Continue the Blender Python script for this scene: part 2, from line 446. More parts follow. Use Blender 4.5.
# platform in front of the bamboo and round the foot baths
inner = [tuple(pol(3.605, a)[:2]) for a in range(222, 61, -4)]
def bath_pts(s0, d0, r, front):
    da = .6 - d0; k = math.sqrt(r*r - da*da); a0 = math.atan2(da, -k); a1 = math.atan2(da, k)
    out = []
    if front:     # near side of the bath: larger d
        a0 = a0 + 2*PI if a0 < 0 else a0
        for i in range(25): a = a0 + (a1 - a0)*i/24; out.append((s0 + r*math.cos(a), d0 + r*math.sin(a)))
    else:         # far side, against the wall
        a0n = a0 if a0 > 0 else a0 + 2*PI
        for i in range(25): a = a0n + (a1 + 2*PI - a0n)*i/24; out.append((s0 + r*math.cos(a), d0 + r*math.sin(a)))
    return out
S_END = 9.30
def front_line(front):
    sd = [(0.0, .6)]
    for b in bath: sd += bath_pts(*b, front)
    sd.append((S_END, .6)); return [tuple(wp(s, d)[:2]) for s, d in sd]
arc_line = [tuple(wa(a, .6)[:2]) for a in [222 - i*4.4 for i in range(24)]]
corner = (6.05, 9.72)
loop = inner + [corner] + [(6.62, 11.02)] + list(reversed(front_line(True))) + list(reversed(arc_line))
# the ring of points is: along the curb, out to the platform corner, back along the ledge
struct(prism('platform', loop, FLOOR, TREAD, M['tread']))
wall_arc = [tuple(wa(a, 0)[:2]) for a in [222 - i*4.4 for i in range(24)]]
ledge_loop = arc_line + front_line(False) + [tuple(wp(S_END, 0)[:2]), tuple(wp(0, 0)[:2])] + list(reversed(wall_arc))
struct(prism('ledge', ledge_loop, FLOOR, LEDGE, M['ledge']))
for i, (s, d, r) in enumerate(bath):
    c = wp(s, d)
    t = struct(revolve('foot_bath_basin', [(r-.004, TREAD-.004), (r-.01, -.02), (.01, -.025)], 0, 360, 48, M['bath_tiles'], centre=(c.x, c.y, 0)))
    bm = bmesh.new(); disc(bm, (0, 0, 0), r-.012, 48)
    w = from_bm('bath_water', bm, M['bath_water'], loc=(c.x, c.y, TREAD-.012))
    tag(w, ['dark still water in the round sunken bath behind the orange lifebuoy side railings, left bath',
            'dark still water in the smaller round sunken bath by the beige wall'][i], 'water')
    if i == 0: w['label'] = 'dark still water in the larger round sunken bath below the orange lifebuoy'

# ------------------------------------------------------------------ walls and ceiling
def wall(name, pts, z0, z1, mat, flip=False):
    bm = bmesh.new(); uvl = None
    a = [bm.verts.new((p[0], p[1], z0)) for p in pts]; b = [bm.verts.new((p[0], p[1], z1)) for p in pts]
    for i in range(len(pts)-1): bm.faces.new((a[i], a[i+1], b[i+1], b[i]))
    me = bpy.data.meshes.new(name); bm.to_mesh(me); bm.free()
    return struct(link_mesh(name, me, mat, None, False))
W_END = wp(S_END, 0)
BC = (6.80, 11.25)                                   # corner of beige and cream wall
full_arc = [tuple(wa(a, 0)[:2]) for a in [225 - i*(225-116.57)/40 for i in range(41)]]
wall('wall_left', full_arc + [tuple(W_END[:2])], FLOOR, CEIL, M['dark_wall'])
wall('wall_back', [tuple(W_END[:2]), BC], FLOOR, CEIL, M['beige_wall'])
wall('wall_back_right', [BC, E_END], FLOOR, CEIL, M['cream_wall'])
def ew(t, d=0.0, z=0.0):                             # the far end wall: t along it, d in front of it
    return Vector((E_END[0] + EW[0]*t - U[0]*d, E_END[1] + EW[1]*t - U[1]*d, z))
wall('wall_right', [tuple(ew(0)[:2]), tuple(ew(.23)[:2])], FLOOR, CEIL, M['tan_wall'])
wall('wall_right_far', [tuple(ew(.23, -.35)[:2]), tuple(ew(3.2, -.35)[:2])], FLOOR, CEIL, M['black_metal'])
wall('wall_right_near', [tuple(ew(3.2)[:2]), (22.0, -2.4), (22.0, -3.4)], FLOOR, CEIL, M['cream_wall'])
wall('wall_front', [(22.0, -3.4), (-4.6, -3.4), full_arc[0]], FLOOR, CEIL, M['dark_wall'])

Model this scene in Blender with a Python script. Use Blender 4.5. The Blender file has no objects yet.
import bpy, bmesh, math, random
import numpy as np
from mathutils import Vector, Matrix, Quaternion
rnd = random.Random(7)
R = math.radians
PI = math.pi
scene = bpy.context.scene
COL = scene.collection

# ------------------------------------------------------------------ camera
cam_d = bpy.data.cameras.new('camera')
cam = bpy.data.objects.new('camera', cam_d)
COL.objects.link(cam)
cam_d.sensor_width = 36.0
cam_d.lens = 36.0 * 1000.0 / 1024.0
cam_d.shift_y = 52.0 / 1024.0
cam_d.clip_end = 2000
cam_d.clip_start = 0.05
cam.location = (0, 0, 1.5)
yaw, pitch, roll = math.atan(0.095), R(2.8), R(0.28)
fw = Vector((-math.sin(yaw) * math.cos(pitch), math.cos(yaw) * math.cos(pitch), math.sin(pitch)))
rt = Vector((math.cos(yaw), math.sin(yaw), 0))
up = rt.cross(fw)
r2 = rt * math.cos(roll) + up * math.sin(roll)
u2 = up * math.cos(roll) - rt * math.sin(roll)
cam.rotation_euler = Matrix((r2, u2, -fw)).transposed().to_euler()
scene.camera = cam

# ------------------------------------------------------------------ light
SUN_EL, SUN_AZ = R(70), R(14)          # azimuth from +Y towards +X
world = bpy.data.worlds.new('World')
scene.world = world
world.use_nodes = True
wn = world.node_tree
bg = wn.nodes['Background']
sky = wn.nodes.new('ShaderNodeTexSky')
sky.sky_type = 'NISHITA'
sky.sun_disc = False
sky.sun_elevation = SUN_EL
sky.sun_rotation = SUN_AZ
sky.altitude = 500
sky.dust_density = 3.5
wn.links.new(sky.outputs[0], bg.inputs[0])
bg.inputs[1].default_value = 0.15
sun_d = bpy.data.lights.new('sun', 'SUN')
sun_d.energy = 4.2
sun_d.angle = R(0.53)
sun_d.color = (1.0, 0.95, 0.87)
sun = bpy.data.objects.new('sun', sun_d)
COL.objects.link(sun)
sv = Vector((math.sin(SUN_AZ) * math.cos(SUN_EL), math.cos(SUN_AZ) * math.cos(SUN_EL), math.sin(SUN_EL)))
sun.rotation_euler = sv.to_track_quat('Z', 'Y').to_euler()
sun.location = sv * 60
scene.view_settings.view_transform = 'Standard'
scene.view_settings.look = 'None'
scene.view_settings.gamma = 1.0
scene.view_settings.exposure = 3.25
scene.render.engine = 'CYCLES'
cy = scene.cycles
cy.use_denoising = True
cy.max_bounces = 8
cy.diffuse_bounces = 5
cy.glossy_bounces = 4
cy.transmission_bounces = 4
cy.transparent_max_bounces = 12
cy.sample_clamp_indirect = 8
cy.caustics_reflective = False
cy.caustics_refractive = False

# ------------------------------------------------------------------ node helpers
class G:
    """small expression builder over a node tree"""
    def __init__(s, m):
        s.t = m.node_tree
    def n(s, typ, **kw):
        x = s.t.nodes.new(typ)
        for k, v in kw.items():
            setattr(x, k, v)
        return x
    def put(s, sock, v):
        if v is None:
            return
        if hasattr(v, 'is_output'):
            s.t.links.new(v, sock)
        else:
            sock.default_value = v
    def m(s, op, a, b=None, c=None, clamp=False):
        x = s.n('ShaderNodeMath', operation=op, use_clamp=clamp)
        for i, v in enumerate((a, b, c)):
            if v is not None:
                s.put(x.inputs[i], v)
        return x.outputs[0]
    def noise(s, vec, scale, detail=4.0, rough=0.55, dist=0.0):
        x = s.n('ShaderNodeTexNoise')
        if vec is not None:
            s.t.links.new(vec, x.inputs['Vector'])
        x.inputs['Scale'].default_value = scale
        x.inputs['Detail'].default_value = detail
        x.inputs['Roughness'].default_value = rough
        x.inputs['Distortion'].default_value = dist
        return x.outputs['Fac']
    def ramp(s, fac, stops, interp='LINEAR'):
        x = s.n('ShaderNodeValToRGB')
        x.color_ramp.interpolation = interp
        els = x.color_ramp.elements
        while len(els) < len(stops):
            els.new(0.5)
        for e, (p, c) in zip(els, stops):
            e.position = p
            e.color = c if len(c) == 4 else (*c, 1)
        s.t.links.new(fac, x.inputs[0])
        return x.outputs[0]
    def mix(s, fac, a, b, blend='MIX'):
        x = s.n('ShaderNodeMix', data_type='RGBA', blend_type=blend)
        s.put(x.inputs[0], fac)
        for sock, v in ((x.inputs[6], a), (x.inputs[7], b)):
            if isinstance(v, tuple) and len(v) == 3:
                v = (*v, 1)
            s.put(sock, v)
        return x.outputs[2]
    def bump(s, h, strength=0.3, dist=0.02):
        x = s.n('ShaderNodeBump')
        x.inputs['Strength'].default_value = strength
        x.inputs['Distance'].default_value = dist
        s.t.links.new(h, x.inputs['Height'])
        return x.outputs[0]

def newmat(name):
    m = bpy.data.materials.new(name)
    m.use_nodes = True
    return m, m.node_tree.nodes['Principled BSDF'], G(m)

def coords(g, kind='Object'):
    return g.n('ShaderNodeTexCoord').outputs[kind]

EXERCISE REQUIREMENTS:
Copy out the lines in which the string "this" appears.

EXPECTED OUTPUT:
Continue the Blender Python script for this scene: part 2, from line 446. More parts follow. Use Blender 4.5.
Model this scene in Blender with a Python script. Use Blender 4.5. The Blender file has no objects yet.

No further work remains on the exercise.